Sorry I don't publish anonymous comments. Try not being an insulting corward, pick a name, and make a real argument for why Ayn Rand is good. Until then, get the fuck out and have a nice day =)

Bregan D'aerthe said...

Its very nice to see an honest review about this piece of crap. I agree with nearly everything that you've said. Its easy to see how fountainhead can be appealing at a particular age. My gripes with the book however have less to do with the underlying philosophy and more to do with Rand's style. In my opinion, the only thing Ayn Rand is worse at than writing philosophy is writing fiction. I have little respect for authors who try to indoctrinate philosophical arguments via fiction (there are exceptions)- if Rand wanted to say something, she could have said it directly for all the lengthy dialogue the book involved, instead creating a character called Howard Roark- Every other character in the book serves only one purpose, to set up Howard Roark for Rhetorical and convincing answers by asking him stupid questions- the whole book is full of unrealistic conversations. Humans DO NOT function like that! they don't look for philosophical undertones in every single thing they do and they discuss it even less.

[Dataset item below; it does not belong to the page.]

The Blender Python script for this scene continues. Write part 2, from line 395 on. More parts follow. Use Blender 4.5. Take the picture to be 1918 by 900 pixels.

Believe it or not, the major portion of human life is filled with mundanities and their motives are rarely as complicated as mentioned in some parts of the book.

“Why have you been staring at me ever since we met? Because I’m not the Gail Wynand you’d heard about. You see, I love you. And love is exception-making. If you were in love you’d want to be broken, trampled, ordered, dominated, because that’s the impossible, in the inconceivable for you in your relations with people. That would be the one gift, the great exception you’d want to offer the man you loved. But it wouldn’t be easy for you.”


only in the world of Ayn Rand can that be considered a normal conversation. I'm yet to see something as pretentious as Fountainhead.

The ending of the book i.e. what Randians call 'zomg! the best speech evar!!' is a disgrace to all courtroom scenes. 'I blew up the building because I have the right to do so as an individual'- that was just as absurd as Nazis pleading 'might makes right' at Nuremberg. I found the whole book to be utterly lacking in depth and full of apparently 'deep' and seemingly 'philosophical' conversations. It's the 'Inception' of philsophy- written purely to convince dumbasses that they're smart when they're not. All Rand did is take a bit of Nietzsche, a bit of Steiner and pour it all into one steaming pile of shit about how awesome Howard Roark is.

Zek J Evets said...

Bregan,

Oh yes, the pretentiousness of her prose knows no bounds! She is -- quite beside the point of her terrible ideas -- a terrible writer. No talent at all for conveying anything interesting, unless you already agree with her fucked-up world.

And I wouldn't put it past her to have had Howard Roark blow-up doll in her home to spoon with.

But yeah... Ayn Rand is basically a megadouche who masturbates her extreme philosophical politics via poorly crafted, awkwardly written, and terribly bigoted books.